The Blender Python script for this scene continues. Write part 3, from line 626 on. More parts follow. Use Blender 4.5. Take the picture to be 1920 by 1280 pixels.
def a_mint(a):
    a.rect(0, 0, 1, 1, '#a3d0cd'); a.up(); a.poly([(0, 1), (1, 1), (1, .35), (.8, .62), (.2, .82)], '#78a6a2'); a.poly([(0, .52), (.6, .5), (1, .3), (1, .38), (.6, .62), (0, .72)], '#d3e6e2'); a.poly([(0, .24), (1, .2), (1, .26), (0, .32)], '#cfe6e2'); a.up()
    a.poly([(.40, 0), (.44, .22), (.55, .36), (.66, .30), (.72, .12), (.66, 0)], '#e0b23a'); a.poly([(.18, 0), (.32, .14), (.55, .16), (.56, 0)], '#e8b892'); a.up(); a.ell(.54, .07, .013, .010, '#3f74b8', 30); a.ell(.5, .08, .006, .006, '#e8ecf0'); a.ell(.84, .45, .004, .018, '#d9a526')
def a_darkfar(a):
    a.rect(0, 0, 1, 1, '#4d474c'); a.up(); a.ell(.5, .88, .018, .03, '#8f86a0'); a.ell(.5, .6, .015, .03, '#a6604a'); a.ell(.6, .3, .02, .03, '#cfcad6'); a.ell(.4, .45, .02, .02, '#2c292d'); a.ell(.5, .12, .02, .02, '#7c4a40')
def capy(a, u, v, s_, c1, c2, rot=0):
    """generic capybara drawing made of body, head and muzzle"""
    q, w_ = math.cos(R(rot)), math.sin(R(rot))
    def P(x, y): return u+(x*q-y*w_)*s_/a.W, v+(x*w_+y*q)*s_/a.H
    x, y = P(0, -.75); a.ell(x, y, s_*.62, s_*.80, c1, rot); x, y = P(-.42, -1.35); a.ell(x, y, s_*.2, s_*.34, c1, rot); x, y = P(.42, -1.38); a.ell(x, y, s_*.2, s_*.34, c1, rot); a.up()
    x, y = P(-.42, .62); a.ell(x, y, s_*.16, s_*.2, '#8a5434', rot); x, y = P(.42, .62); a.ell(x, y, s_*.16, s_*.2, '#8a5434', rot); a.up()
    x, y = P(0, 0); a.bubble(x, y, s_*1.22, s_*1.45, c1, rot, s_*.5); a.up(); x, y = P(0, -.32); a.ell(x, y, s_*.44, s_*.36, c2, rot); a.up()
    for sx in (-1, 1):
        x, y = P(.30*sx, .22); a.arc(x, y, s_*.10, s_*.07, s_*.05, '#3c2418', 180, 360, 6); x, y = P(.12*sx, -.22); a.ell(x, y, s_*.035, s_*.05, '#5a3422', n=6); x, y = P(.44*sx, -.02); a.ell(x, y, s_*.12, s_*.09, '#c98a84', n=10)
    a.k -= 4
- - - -
■ WORK INSTRUCTIONS ■
Restate the whole listing exactly, leaving out nothing.

■ EXPECTED OUTPUT ■
The Blender Python script for this scene continues. Write part 3, from line 626 on. More parts follow. Use Blender 4.5. Take the picture to be 1920 by 1280 pixels.
def a_mint(a):
    a.rect(0, 0, 1, 1, '#a3d0cd'); a.up(); a.poly([(0, 1), (1, 1), (1, .35), (.8, .62), (.2, .82)], '#78a6a2'); a.poly([(0, .52), (.6, .5), (1, .3), (1, .38), (.6, .62), (0, .72)], '#d3e6e2'); a.poly([(0, .24), (1, .2), (1, .26), (0, .32)], '#cfe6e2'); a.up()
    a.poly([(.40, 0), (.44, .22), (.55, .36), (.66, .30), (.72, .12), (.66, 0)], '#e0b23a'); a.poly([(.18, 0), (.32, .14), (.55, .16), (.56, 0)], '#e8b892'); a.up(); a.ell(.54, .07, .013, .010, '#3f74b8', 30); a.ell(.5, .08, .006, .006, '#e8ecf0'); a.ell(.84, .45, .004, .018, '#d9a526')
def a_darkfar(a):
    a.rect(0, 0, 1, 1, '#4d474c'); a.up(); a.ell(.5, .88, .018, .03, '#8f86a0'); a.ell(.5, .6, .015, .03, '#a6604a'); a.ell(.6, .3, .02, .03, '#cfcad6'); a.ell(.4, .45, .02, .02, '#2c292d'); a.ell(.5, .12, .02, .02, '#7c4a40')
def capy(a, u, v, s_, c1, c2, rot=0):
    """generic capybara drawing made of body, head and muzzle"""
    q, w_ = math.cos(R(rot)), math.sin(R(rot))
    def P(x, y): return u+(x*q-y*w_)*s_/a.W, v+(x*w_+y*q)*s_/a.H
    x, y = P(0, -.75); a.ell(x, y, s_*.62, s_*.80, c1, rot); x, y = P(-.42, -1.35); a.ell(x, y, s_*.2, s_*.34, c1, rot); x, y = P(.42, -1.38); a.ell(x, y, s_*.2, s_*.34, c1, rot); a.up()
    x, y = P(-.42, .62); a.ell(x, y, s_*.16, s_*.2, '#8a5434', rot); x, y = P(.42, .62); a.ell(x, y, s_*.16, s_*.2, '#8a5434', rot); a.up()
    x, y = P(0, 0); a.bubble(x, y, s_*1.22, s_*1.45, c1, rot, s_*.5); a.up(); x, y = P(0, -.32); a.ell(x, y, s_*.44, s_*.36, c2, rot); a.up()
    for sx in (-1, 1):
        x, y = P(.30*sx, .22); a.arc(x, y, s_*.10, s_*.07, s_*.05, '#3c2418', 180, 360, 6); x, y = P(.12*sx, -.22); a.ell(x, y, s_*.035, s_*.05, '#5a3422', n=6); x, y = P(.44*sx, -.02); a.ell(x, y, s_*.12, s_*.09, '#c98a84', n=10)
    a.k -= 4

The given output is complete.